Mr. Jacobson said he has filed dozens of civil rights complaints with the federal government since launching the Equal Protection Project in 2023.

Several of his cases have proved successful — including a December 2023 complaint with the Department of Education’s Office of Civil Rights that led the University of Arkansas to voluntarily end a Walmart corporate mentoring program open only to racial minorities.

It remains unclear how long the investigation into the three mental health grant programs will last. A source at Health and Human Services said the agency does not comment on active cases.

Attorney Gail Heriot, a senior fellow at the Manhattan Institute and former independent member of the U.S. Commission on Civil Rights, said the minority fellowships are among decades of federal programs that have awarded taxpayer-funded grants based on race or ethnicity rather than financial need.

“Such programs are unconstitutional,” Ms. Heriot said. “It’s going to take a lot of effort to root them out, but it has to be done.”

The Trump administration has canceled dozens of Biden administration programs that steered federal money toward historically disadvantaged minority groups they identified as needing a leg up in education and the workplace.

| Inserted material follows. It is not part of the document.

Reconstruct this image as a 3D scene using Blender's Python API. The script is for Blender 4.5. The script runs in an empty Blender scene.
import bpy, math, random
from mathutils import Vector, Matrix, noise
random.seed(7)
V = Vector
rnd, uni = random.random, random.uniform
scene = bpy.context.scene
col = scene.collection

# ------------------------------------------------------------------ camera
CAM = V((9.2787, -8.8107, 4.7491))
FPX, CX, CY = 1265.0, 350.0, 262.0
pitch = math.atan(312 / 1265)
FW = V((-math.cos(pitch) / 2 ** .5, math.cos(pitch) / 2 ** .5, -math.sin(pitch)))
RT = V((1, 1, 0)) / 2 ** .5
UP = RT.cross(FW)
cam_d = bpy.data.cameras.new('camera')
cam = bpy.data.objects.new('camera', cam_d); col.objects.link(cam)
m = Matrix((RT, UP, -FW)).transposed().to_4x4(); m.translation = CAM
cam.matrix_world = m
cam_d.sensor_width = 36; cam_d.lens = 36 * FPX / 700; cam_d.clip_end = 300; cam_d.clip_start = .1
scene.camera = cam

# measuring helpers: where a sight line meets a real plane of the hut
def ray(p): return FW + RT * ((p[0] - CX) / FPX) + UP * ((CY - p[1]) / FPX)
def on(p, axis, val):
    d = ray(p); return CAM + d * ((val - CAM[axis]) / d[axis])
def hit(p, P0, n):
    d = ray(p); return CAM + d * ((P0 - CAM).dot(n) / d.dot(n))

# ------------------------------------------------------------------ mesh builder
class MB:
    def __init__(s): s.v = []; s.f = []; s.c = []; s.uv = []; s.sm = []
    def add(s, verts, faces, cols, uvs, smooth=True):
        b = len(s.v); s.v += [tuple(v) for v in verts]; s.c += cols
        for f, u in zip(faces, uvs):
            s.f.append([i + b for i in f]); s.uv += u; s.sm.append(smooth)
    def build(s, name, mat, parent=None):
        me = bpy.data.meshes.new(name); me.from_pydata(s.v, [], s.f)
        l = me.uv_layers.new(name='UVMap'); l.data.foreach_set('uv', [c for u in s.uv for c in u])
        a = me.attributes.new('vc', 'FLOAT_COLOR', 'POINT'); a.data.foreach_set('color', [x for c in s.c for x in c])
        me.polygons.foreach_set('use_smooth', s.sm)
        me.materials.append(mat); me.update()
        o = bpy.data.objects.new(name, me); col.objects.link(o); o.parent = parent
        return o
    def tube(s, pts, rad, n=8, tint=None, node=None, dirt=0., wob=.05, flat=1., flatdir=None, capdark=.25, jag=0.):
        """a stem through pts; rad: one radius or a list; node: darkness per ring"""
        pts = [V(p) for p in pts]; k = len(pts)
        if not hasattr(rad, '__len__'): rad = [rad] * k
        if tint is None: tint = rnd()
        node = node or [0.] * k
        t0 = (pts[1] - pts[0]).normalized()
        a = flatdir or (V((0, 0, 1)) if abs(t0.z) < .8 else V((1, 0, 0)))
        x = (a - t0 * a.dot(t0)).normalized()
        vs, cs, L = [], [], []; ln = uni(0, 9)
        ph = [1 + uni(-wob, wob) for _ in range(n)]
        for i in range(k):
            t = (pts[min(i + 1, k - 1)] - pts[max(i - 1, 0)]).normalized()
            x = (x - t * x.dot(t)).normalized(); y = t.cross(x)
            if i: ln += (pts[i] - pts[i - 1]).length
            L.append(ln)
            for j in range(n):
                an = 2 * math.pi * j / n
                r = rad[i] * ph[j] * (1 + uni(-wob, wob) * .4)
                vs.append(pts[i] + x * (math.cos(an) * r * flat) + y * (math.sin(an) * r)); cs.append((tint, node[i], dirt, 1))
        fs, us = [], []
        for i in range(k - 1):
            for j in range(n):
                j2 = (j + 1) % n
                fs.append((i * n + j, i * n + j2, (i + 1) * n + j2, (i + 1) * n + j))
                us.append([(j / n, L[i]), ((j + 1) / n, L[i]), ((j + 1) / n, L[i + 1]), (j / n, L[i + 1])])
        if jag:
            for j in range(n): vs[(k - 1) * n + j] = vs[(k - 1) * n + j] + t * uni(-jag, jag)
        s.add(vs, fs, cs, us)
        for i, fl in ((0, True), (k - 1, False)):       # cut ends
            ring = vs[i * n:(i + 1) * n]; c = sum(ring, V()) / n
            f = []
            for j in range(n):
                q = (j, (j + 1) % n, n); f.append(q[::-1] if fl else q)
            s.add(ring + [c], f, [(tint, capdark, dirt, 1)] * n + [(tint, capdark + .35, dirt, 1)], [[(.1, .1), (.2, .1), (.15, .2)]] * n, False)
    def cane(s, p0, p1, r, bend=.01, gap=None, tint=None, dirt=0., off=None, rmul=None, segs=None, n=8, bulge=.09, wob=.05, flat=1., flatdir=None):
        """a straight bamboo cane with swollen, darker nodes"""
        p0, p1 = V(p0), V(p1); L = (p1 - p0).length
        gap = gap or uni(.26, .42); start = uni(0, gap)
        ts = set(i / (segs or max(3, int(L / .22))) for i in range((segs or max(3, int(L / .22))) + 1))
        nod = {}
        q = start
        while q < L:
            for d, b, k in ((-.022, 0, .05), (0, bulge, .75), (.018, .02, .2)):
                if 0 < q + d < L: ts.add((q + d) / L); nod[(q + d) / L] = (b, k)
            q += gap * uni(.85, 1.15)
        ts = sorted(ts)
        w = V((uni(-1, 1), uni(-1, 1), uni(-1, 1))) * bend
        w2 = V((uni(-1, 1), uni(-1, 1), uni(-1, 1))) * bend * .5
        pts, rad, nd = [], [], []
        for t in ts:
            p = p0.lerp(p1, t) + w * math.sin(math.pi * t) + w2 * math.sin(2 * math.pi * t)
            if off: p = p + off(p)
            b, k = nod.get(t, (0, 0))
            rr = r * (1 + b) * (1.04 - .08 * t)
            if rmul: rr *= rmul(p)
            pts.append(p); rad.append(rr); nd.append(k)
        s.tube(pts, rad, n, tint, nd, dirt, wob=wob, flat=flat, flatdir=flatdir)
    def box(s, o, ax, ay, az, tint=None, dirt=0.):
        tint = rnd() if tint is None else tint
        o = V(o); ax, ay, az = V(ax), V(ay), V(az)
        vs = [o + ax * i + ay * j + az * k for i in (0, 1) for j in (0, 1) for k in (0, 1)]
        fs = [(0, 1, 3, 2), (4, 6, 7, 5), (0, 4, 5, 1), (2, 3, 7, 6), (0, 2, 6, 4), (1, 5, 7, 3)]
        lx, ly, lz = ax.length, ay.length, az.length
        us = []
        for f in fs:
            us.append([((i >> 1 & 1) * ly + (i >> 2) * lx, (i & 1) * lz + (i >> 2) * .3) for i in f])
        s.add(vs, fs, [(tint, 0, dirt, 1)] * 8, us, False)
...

The future of such programs remains unclear. Analysts on both sides of the issue expect Democrats to restore billions of dollars in canceled grants and defend them in court if they regain control of the White House in 2028.

Omekongo Dibinga, a professor of intercultural communications affiliated with American University’s Antiracist Research and Policy Center, accused the Trump team of gutting “programs that help improve health outcomes for Black and Brown communities” harmed by generations of racism.

“Furthermore, no one wants to talk about the histories of health disparities that led to the health crisis so many in our communities suffer from now,” Mr. Dibinga said in an email. “It’s disgraceful.”